Summary: A jury found Sergey Aleynikov guilty of a seldom used 1967 law of “unlawful use of secret scientific material”.
The former Goldman Sachs Group Inc programmer, dual citizen Sergey Aleynikov, had his second criminal conviction dismissed. Almost four years ago, Aleynikov won his federal case, showing that it is hard to prove copyright crimes. He was charged with using some of the high frequency trading code from the investment bank. Aleynikov copied the code from the servers of Goldman Sachs before he left for a position with a startup company in 2009.
Manhattan Supreme Court Justice Daniel Conviser admitted that Aleynikov acted wrongly but there was lack of proof by prosecutors that he committed the obscure crime. Prosecutors needed to prove that he intended to take most of the value from the code. The 1967 law that District Attorney Cyrus Vance used predates modern technology. Vance’s team intends to file an appeal, stating that they believe he committed a crime and so did the jury that first convicted him.
In 2009, Aleynikov was first charged by federal officials under the U.S. corporate espionage law. He was convicted and served nearly a year before winning his appeal. Shortly after he was arrested by New York state officials and charged under unlawful use of secret scientific material and unlawful duplication of computer-related material. He was once again convicted after two weeks of trial and a week of deliberation.

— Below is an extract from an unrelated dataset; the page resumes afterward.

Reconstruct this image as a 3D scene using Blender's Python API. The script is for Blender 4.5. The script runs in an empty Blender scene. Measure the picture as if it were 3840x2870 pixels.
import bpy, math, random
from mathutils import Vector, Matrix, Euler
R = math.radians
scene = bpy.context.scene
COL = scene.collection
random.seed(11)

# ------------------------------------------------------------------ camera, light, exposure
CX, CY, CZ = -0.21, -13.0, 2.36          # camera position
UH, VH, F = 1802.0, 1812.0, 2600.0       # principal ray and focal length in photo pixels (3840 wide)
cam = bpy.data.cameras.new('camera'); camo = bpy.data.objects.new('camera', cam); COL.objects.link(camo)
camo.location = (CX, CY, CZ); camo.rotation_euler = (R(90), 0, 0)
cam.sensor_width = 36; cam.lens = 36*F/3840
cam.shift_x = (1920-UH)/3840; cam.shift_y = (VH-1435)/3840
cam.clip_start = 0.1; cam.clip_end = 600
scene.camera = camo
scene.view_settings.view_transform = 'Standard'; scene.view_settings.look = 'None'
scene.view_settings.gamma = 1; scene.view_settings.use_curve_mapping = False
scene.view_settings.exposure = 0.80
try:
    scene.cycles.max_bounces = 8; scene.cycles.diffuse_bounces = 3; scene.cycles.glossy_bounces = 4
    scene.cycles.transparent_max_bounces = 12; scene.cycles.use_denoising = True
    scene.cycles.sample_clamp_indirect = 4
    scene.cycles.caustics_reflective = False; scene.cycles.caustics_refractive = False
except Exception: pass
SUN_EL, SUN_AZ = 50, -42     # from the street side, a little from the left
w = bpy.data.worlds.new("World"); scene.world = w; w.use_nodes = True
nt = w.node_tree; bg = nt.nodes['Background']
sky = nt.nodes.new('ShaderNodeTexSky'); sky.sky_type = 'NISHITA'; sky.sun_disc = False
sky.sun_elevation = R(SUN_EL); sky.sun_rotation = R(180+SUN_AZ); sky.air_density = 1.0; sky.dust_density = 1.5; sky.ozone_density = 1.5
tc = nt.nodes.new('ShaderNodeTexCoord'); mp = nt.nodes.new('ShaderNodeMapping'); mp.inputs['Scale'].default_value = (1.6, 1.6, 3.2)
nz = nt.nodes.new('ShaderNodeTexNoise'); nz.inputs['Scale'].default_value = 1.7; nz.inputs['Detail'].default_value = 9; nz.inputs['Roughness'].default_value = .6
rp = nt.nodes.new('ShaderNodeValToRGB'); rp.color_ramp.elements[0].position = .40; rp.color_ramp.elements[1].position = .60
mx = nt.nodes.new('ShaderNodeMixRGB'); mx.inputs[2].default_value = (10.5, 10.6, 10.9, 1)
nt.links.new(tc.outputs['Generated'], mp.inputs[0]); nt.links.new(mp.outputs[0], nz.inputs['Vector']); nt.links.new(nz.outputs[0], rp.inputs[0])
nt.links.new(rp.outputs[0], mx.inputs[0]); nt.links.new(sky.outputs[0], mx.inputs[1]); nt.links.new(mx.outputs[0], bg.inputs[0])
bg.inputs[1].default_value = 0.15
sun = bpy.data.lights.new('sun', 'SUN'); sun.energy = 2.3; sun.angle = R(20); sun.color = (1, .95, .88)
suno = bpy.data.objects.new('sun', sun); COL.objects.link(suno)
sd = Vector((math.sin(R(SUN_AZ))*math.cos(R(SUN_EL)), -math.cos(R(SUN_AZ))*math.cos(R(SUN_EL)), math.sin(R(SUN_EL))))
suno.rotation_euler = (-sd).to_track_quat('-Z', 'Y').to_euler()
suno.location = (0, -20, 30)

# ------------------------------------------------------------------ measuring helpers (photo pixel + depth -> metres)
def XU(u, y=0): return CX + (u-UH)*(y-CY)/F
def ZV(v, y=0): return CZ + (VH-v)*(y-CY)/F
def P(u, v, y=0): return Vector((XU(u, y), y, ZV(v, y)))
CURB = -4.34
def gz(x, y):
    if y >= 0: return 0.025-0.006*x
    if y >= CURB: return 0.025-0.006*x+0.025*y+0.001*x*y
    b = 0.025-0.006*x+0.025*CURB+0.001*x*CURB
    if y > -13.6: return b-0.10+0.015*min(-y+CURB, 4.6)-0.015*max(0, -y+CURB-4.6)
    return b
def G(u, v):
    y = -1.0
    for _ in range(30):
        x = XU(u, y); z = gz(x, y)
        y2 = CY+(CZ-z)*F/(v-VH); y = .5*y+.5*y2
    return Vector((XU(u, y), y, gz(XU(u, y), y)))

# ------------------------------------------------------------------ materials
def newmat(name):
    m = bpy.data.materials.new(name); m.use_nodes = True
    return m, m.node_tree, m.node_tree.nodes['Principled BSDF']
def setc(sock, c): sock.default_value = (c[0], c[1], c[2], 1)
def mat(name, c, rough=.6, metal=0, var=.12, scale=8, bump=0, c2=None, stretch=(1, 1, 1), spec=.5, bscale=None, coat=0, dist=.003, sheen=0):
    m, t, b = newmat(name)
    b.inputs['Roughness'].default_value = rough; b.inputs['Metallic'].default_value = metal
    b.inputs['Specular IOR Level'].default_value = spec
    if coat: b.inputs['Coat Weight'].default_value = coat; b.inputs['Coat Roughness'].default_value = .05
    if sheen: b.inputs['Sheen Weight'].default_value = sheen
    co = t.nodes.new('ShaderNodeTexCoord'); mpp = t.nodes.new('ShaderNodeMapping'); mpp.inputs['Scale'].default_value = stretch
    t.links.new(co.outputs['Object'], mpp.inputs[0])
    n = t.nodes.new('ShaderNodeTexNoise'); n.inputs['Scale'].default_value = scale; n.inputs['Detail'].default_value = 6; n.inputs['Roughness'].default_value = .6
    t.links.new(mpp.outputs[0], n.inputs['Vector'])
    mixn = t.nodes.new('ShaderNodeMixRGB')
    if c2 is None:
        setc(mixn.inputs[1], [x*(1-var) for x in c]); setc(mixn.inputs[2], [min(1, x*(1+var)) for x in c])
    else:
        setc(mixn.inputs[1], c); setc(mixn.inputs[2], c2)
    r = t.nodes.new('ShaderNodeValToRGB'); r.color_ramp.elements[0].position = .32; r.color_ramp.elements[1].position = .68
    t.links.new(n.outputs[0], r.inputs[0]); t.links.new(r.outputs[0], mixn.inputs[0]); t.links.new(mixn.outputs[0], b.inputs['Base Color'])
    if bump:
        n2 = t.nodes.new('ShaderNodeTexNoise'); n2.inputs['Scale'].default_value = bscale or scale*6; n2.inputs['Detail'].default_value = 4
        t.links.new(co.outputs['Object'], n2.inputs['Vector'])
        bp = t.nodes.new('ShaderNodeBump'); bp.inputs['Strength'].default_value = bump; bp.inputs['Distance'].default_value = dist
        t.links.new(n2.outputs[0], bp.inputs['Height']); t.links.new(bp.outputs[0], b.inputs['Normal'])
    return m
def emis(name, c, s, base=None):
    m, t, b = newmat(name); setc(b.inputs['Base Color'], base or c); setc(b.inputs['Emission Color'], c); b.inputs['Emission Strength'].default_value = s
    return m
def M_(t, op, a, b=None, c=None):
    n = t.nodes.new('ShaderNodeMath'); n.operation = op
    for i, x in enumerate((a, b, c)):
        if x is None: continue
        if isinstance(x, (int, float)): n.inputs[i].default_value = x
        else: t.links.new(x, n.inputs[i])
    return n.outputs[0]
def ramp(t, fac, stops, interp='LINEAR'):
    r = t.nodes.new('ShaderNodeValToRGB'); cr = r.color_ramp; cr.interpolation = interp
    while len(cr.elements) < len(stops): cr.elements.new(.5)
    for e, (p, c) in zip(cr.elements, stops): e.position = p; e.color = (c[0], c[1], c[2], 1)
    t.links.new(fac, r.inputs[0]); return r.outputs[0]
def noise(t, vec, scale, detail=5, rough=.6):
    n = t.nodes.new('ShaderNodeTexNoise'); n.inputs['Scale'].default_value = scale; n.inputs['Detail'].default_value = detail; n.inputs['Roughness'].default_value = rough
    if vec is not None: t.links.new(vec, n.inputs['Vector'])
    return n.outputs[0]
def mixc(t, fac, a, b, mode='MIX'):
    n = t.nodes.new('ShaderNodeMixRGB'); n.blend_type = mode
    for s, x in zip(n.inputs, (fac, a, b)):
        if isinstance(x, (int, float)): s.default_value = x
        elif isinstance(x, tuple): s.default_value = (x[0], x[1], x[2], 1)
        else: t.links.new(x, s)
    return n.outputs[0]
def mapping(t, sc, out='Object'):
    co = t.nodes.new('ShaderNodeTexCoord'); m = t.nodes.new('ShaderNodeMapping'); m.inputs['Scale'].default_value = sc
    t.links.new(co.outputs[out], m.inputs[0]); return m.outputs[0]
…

Aleynikov was hired to write high-frequency trading code, which allows technology to trade securities faster than humans. Some argue that this gives an unfair advantage to the most elite trading firms. Aleynikov’s attorney, Kevin Marino, called the cases against his client as “abuses of prosecutorial power” where they were doing “the bidding of Goldman Sachs”.
There is a still a civil lawsuit that Aleynikov filed against Goldman Sachs for his legal fees, around $7 million at this time. Aleynikov has also filed a lawsuit against two FBI agents that investigated him, citing his Constitutional rights were violated.